About his gaiety there is a kind of humorous bravado. He likes to defy the lightning. An old graduate of Princeton relates how, in 1857, when the paper called The Rake, because of its daring criticisms, had brought its editors under the ban of suspension by the faculty, the editors injected fun into the dismal situation by printing the statement, “We have authority for supposing that even the faculty do not coöperate as heartily with our undertaking as they could and should.”
At the University of Michigan a professor, lecturing on electricity, wished to show that the fur of a cat is raised by an electrical current. He asked one day, “Will some student bring a cat to-morrow, in order that we may show this experiment?” The next day every one of the forty students entered the lecture-room with a cat under his arm!
Mechanical laws seem never to baffle the collegian in search of gaiety. Indeed, when one studies some of the mysterious happenings on and about the college campus, one ceases to wonder at the mechanical triumphs of the Egyptians. At one college which I visited, the stilly night was disturbed by half a hundred students who, with riotous yells, ran a two-horse wagon back and forth on an upper story of a college dormitory, to which place they had succeeded in hoisting it. This occurred at midnight, for the delectation of three hundred students and members of the faculty who were sleeping below. Next day the college paper declared that the president of the institution had been seen at his bedside supplicating against earthquakes and thunderbolts.
I once visited a small college where the chapel exercises were abruptly ended because six or eight barn-yard fowl had been placed inside the pipe-organ. As several hundred students marched into the chapel, the old German professor, who was deaf, began to play the organ. The commingled sounds that issued from that instrument when the levers began to work were described as extraordinary.
Much of the enduring loyalty of college men clings about the memories of such events. A college president once said to me that some of the most important gifts to his institution came from men who remembered college fun and “idlesse” long after time had blotted out the serious impressions of the classroom. As one apostle of the easy-going side of student days has said:
“There is some chill and arid knowledge to be found upon the summits of formal and laborious science; but it is all around about you, and for the trouble of looking that you will acquire the warm and palpitating facts of life.”

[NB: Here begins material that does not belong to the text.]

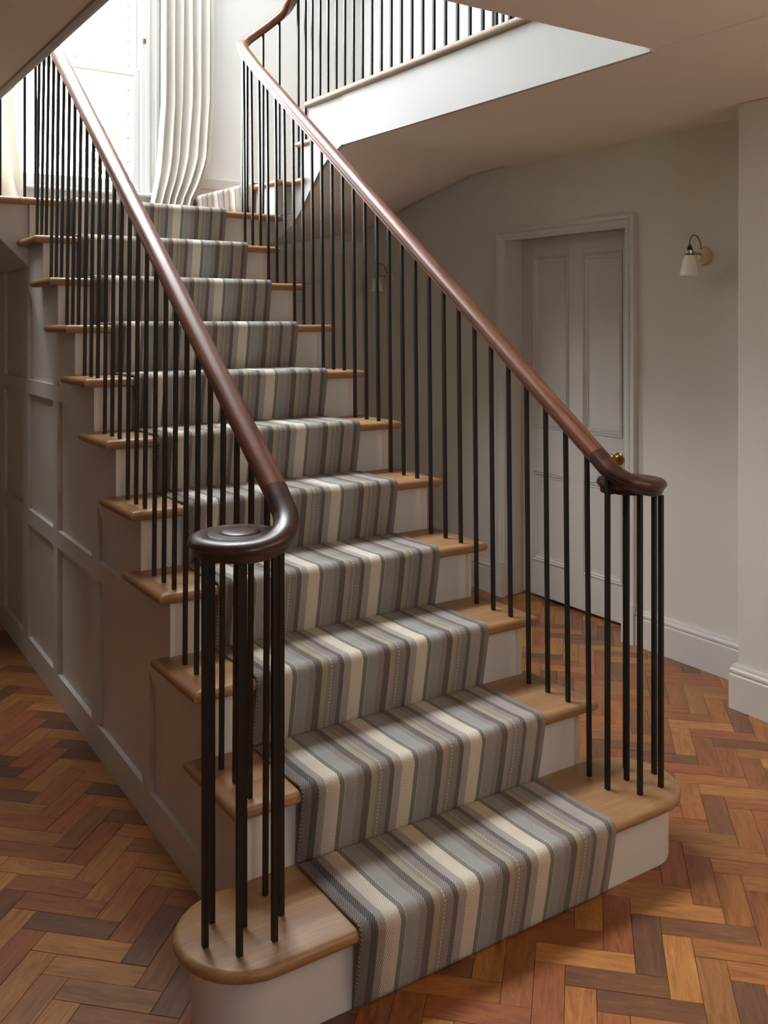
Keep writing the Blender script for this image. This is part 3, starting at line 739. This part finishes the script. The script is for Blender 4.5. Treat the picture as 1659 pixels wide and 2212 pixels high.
def make_rail(bal, side):
    if side == 'L':
        cx, cy, sg, r0 = -.058, .388, 1, .094
        rx = lambda y: XL(y)+.062+.003*y
    else:
        cx, cy, sg, r0 = 1.138, .388, -1, .079
        rx = lambda y: 1.0590
    sp, sc, zv = volute(cx, cy, sg, 1.01, ZR(cy), r0)
    ydir = [2.60-(2.60-.43)*k/26 for k in range(27)]
    straight = [(rx(y), y, ZR(y)) for y in ydir]
    if side == 'L':
        head = smooth_path([(-.85, 2.93, 3.46), (-.45, 2.93, 3.20), (-.12, 2.925, 2.96), (.03, 2.90, 2.88), (.092, 2.83, 2.83), (rx(2.72), 2.72, ZR(2.72)-.005), (rx(2.6), 2.60, ZR(2.6))], 6)
    else:
        head = smooth_path([(1.368, .35, ZF+.93), (1.368, 2.30, ZF+.93), (1.368, 2.50, ZF+.89), (1.366, 2.64, 3.375), (1.362, 2.76, 3.205), (1.330, 2.835, 3.09), (1.262, 2.856, 3.015), (1.165, 2.86, 2.935), (1.098, 2.845, 2.882), (1.066, 2.79, 2.835), (1.060, 2.70, 2.765), (1.059, 2.60, ZR(2.6))], 7)
    # the scroll is a darker length of timber joined to the straight rail
    hr = sweep(head[:-1]+straight, RAILP).build('handrail', M_RAIL, bal, sharp=30)
    vp = straight[-1:]+sp; vs_ = [1.0]+sc
    vv = [1.0]+[1.0-.32*min(1, k/22) for k in range(len(sp))]
    o = sweep(vp, RAILP, scale=vs_, vscale=vv)
    o.lathe([(0, -.0145), (.060, -.0145), (.074, -.006), (.082, .006), (.080, .0125), (.070, .0150), (0, .0152)], 30, Matrix.Translation((cx, cy+.004, zv)))
    o.lathe([(0, .0), (.044, .0), (.047, .0150), (.045, .0172), (.036, .0198), (.020, .0215), (0, .022)], 26, Matrix.Translation((cx-sg*.004, cy+.006, zv)))
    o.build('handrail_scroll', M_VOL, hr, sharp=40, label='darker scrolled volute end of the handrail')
    # dark iron core plate under the scroll
    core = sweep([(p[0], p[1], p[2]-.020) for p in sp], [(.015, .008), (-.015, .008), (-.015, -.006), (.015, -.006)])
    core.lathe([(0, -.007), (.05, -.007), (.05, .006), (0, .006)], 24, Matrix.Translation((cx, cy, zv-.020)))
    core.build('core_plate', M_VOL, hr, sharp=40)
    def bal_at(x, y, z0, x1, y1, z1, wd=BAR):
        MB().bar((x, y, z0-.002), (x1, y1, z1), wd).build('baluster', M_IRON, bal, sharp=0)
    # the ring of balusters under the scroll
    offs = [(.088, -.002), (.036, -.073), (-.046, -.076), (-.094, -.011), (-.05, .057), (.002, .006)]
    for k, (a, b) in enumerate(offs):
        xx, yy = (-.055 if side == 'L' else 1.142)+sg*a, cy+b
        zz = ZR(cy)-.03 if k == 0 else (zv+.012 if k == 1 else zv-.028)
        bal_at(xx, yy, H, xx, yy, zz, .0118)
    xb = (lambda y: XL(y)+.0585) if side == 'L' else (lambda y: 1.0690)
    y = .470; bal_at(xb(y), y, H, rx(y), y, ZR(y)-.024)
    for n in range(2, 11):
        for k in range(3):
            y = n*GO+.0455+.0851*k
            bal_at(xb(y), y, n*H, rx(y), y, ZR(y)-.024)
    if side == 'L':
        for x, y, zt in ((.098, 2.845, 2.83), (.062, 2.89, 2.86), (-.035, 2.92, 2.92), (-.115, 2.925, 2.955)):
            bal_at(x, y, LZ, x, y, zt-.02)
    else:
        for x, y, zt in ((1.090, 2.845, 2.865), (1.125, 2.866, 2.915), (1.214, 2.868, 2.975)): bal_at(x, y, LZ, x, y, zt-.022)
        for x, y, zt in ((1.303, 2.862, 3.055), (1.366, 2.775, 3.195)): bal_at(x, y, 12*H, x, y, zt-.022)
        bal_at(1.366, 2.70, 13*H, 1.366, 2.70, 3.29)
        for k in range(27):
            y = 2.632-.0777*k; zt = ZF+.93 if y < 2.35 else interp([(2.3, ZF+.93), (2.5, ZF+.89), (2.64, 3.375)], y)
            bal_at(1.366, y, ZF, 1.368, y, zt-.022)
balL = empty('balustrade', 'left balustrade of thin black iron bars, its dark handrail ending in the nearest scroll', 'balustrade')
make_rail(balL, 'L')
balR = empty('balustrade', 'right balustrade of thin black iron bars, its handrail climbing on round the upper landing', 'balustrade')
make_rail(balR, 'R')
# glimpse of the railing of the next flight upstairs
ub = empty('balustrade', 'short far run of railing on the upper floor glimpsed beyond the landing nosing', 'balustrade')
for k in range(9):
    y = 1.70+.075*k; MB().bar((2.25, y, ZF), (2.25, y, ZF+.95), .012).build('baluster', M_IRON, ub, sharp=0)
MB().box(2.22, 2.28, 1.62, 2.40, ZF+.95, ZF+.99).build('handrail', M_RAIL, ub, bevel=.01)

# ------------------------------------------------------------------ curtains
def curtain(name, label, xa, xb, yc, ztop, folds, seed, amp=.030):
    rnd = random.Random(seed); nu, nz = folds*12, 44; mb = MB(); vs = []
    ph = [rnd.uniform(-.35, .35) for _ in range(folds+1)]; wt = [rnd.uniform(.7, 1.3) for _ in range(folds+1)]
    for j in range(nz+1):
        z = LZ+.013+(ztop-LZ)*(j/nz)**1.15
        a, b = xa(z), xb(z)
        for i in range(nu+1):
            t = i/nu; q = t*folds; k = int(min(q, folds-1)); f = q-k
            s_ = math.sin(2*PI*f+ph[k]*math.sin(PI*f)*(1+.3*math.sin(3*z+k)))
            sharp_ = math.copysign(abs(s_)**.45, s_)
            am = amp*(wt[k]*(1-f)+wt[k+1]*f)*(1+.12*math.sin(2.3*z+k*1.7))*(.85+.3*max(0, 1-(z-LZ)/.5))
            x = a+(b-a)*(t+.010*math.sin(5*z+k*2)*math.sin(PI*t))+.012*math.sin(4*PI*f)*.5
            vs.append((x, yc-am*sharp_, z))
    fs = [(j*(nu+1)+i, j*(nu+1)+i+1, (j+1)*(nu+1)+i+1, (j+1)*(nu+1)+i) for j in range(nz) for i in range(nu)]
    mb.add(vs, fs); o = mb.build(name, M_LINEN, sharp=0, recalc=False)
    for p in o.data.polygons: p.use_smooth = True
    m = o.modifiers.new('solid', 'SOLIDIFY'); m.thickness = .004
    return tag(o, label, 'curtain')
def lerp(z, tab): return interp(tab, z)
curtain('curtain', 'full cream linen curtain drawn to the right of the stair window', lambda z: lerp(z, [(2.03, .915), (2.18, .960), (2.35, .995), (2.75, 1.022), (4.6, 1.03)]), lambda z: lerp(z, [(2.03, 1.195), (2.2, 1.215), (2.30, 1.268), (2.45, 1.325), (2.8, 1.350), (4.6, 1.352)]), 3.80, 4.62, 6, 4, .042)
curtain('curtain', 'cream linen curtain at the left edge of the photo, left of the stair window', lambda z: -.28, lambda z: lerp(z, [(2.03, .305), (2.2, .262), (2.45, .222), (2.8, .215), (4.6, .20)]), 3.80, 4.62, 6, 9, .03)
pole = tag(MB().tube([(-.4, 3.80, 4.66), (1.5, 3.80, 4.66)], .014, 12).build('curtain_pole', M_CREAM, sharp=40), 'curtain pole above the stair window', 'pole')

# ------------------------------------------------------------------ wall lamps
def lamp(y, z, label):
    r = empty('wall_lamp', label, 'lamp', loc=(XW, y, z))
    Mx = Matrix.Rotation(-PI/2, 4, 'Y')
    MB().lathe([(0, 0), (.040, 0), (.0405, .004), (.038, .012), (.030, .022), (.018, .028), (0, .030)], 28, Mx).build('wall_plate', M_CREAM, r, label='round cream ceramic wall plate')
    MB().tube([(-.024, -.004, .006), (-.035, -.004, .006), (-.07, -.004, .010), (-.088, -.003, .012)], .0045, 10).build('arm', M_CHROME, r)
    Mt = Matrix.Translation((-.098, 0, 0))
    MB().lathe([(.0165, .006), (.0185, .006), (.0185, .020), (.0165, .020)], 20, Mt).build('clamp_ring', M_CHROME, r)
    MB().lathe([(0, .0), (.020, .0), (.020, .004), (.014, .007), (.013, .022), (.0125, .029), (.0085, .034), (.008, .041), (.004, .045), (0, .046)], 18, Mt).build('lamp_holder', M_BLACK, r)
    MB().lathe([(.017, .002), (.023, -.006), (.031, -.030), (.037, -.056), (.041, -.078), (.0435, -.088), (.0425, -.0895), (.0395, -.078), (.0355, -.056), (.0295, -.030), (.0215, -.008), (.010, -.003)], 30, Mt).build('lamp_shade', M_CERAM, r, label='small bell-shaped white ceramic shade', sharp=60)
    MB().lathe([(0, -.058), (.010, -.055), (.014, -.045), (.010, -.032), (.006, -.02), (.006, -.004), (0, -.004)], 16, Mt).build('bulb', M_CERAM, r)
    fl = smooth_path([(-.098, 0, .044), (-.096, 0, .062), (-.082, 0, .082), (-.062, 0, .086), (-.042, 0, .076), (-.030, 0, .056), (-.026, -.001, .034), (-.022, -.001, .026)], 4)
    MB().tube(fl, .0028, 8).build('flex', M_FLEX, r)
lamp(1.165, 1.776, 'small white bell-shaded wall lamp on the bare wall right of the panelled door')
lamp(3.60, 1.780, 'small wall lamp seen through the right balusters, far down the passage')

# unseen lamp behind the camera, added as warm fill for the hall
def fill_lamp(x, y):
    r = empty('fill_lamp', 'brass floor lamp added as fill light, unseen behind the camera', 'lamp', loc=(x, y, 0))
    MB().lathe([(0, 0), (.14, 0), (.14, .015), (.02, .03), (.012, .05), (.012, 1.5), (0, 1.5)], 20).build('stand', M_BRASS, r)
    MB().lathe([(.03, 1.5), (.16, 1.62), (.165, 1.62), (.035, 1.49), (0, 1.49), (0, 1.5)], 24).build('bowl', M_BRASS, r)
    l = bpy.data.lights.new('fill_lamp_light', 'AREA'); l.shape = 'DISK'; l.size = .22; l.energy = FILL_POWER; l.color = (1, .86, .72)
    o = bpy.data.objects.new('fill_lamp_light', l); COL.objects.link(o); o.parent = r; o.location = (0, 0, 1.64); o.rotation_euler = (PI, 0, 0)
FILL_POWER = 12
fill_lamp(1.6, -2.0)
# ------------------------------------------------------------------ outside the window
M_LEAF = paint('pale_green_leaves', (.16, .20, .09), .6, .3); M_BARK = paint('tree_bark', (.12, .09, .06), .9)
TX, TY = 2.58, 9.0
tr = empty('tree', 'leafy green tree top outside, low in the right of the stair window', 'tree', loc=(TX, TY, -.4))
rnd = random.Random(3); MB().tube([(0, 0, 0), (.05, 0, 1.6), (-.03, .02, 2.8), (0, 0, 3.9)], [.12, .09, .04, .01], 10).build('trunk', M_BARK, tr)
lf = MB()
for k in range(900):
    a = rnd.uniform(0, 2*PI); u_ = rnd.uniform(-1, 1); r = .42*rnd.random()**.45; s_ = math.sqrt(1-u_*u_)
    c = Vector((r*s_*math.cos(a), r*s_*math.sin(a), 3.62+1.4*r*u_+.08*math.sin(6*a)))
    d1_ = Vector((rnd.uniform(-1, 1), rnd.uniform(-1, 1), rnd.uniform(-1, 1))).normalized(); d2_ = d1_.cross(Vector((rnd.random(), rnd.random(), 1))).normalized()
    L_ = rnd.uniform(.03, .05)
    lf.add([c-d1_*L_, c+d2_*L_*.45, c+d1_*L_, c-d2_*L_*.45], [(0, 1, 2, 3)])
lf.build('foliage', M_LEAF, tr, kind='stuff', sharp=0, recalc=False)
M_BRK = paint('far_brick', (.42, .30, .24), .9, .1); M_SLATE = paint('far_slate', (.25, .25, .27), .7, .1)
bd = empty('house', 'distant brick house with slate roof low in the window behind the left balusters', 'house', loc=(3.0, 26, -.4))
MB().box(-7, 7, 0, 8, 0, 4.3).build('wall', M_BRK, bd)
MB().prism([(-7.3, -.3, 4.3), (-7.3, 8.3, 4.3), (-7.3, 4, 5.6)], (14.6, 0, 0)).build('roof', M_SLATE, bd)
for x in (-4.8, 1.0): MB().box(x, x+.9, 3.4, 4.4, 4.6, 6.4).build('chimney', M_BRK, bd)
for x in (-5.5, -3, -.5, 2, 4.5): MB().box(x, x+.9, -.03, .05, 2.6, 3.9).build('window', M_SLATE, bd)
gr = MB().box(-40, 40, 4.3, 60, -.6, -.4); g_ = gr.build('ground', paint('lawn', (.12, .14, .07), .9), kind='structure')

Still, there is the duty of drawing a distinct line between college fun and fundamental decency and good order. When this line is crossed, all the authority of the faculty and, if necessary, the laws of the land should be brought to bear upon the offenders. There should be no dallying with undergraduate law-breakers, no special exemptions for students. Reprehensible and even criminal acts have been committed by college men in the last few years which called for severer punishment than seemingly they received. It is no kindness to the undergraduate to overlook acts of dishonesty, ruthless destruction of property, or dissipated license. Respect for property and conventions should be impressed upon a boy before he reaches college age. It is because lawlessness has been tolerated by parents in the home, as well as by over-lenient masters at boarding-school, that we read continually of offenses against common sense and respectability, committed by persons of supposed cultivation. Few things are more needed in American life to-day than strengthening the respect for discipline and lawful authority.
COLLEGE MEN’S HONOR
Such abuses of liberty, as well as nearly all other college delinquencies, can be largely prevented by a consistent appeal to the undergraduate’s sense of honor. Recently I asked the president of a North Carolina college what he regarded as the chief characteristic of American students. He replied promptly, “College honor.” At Princeton, at the University of Virginia, at Amherst, and at many other institutions, the honor system in examinations arranged and managed by students, represents the deliberate intention of the undergraduates to do the square thing. These laws, which the students voluntarily impose upon themselves, are enforced more vigorously than the rules of the faculty.
A few years ago I visited a university at a time when the entire undergraduate body was deeply stirred over a matter that involved college honor. A senior of high standing socially and intellectually, the son of a prominent family, high in popular favor, was overheard to use disrespectful language to his landlady. The senior was summoned before the student committee having charge of undergraduate affairs, confronted with the charges, allowed to make answer, and, being found guilty, was asked to leave the institution. His family and friends, incensed by this demand, which seemed to them both harsh and unjust, appealed to the faculty for redress. The chairman of the faculty replied that the matter was entirely in the hands of the students. Application was then made to the student committee to present the young man’s side of the question to the whole college. The student council readily acceded to this request, saying that they were perfectly willing to consider the charges more at length, as their only desire was to be absolutely just. When he went up for a new trial the young man’s family engaged a lawyer. The student body also engaged counsel. The trial was held in one of the largest halls in the university town, and virtually the whole student body sat through the evening and far into the morning listening to the presentations of both sides. A judge who told me of the incident said that during those hours, looking into those student faces, he did not remember seeing any man change his expression, but that every one sat in the attitude of seeking only the truth. The jury, which was chosen from the faculty and from impartial men in the town, found that the young man had actually used the words attributed to him, and therefore pronounced him guilty of the charge.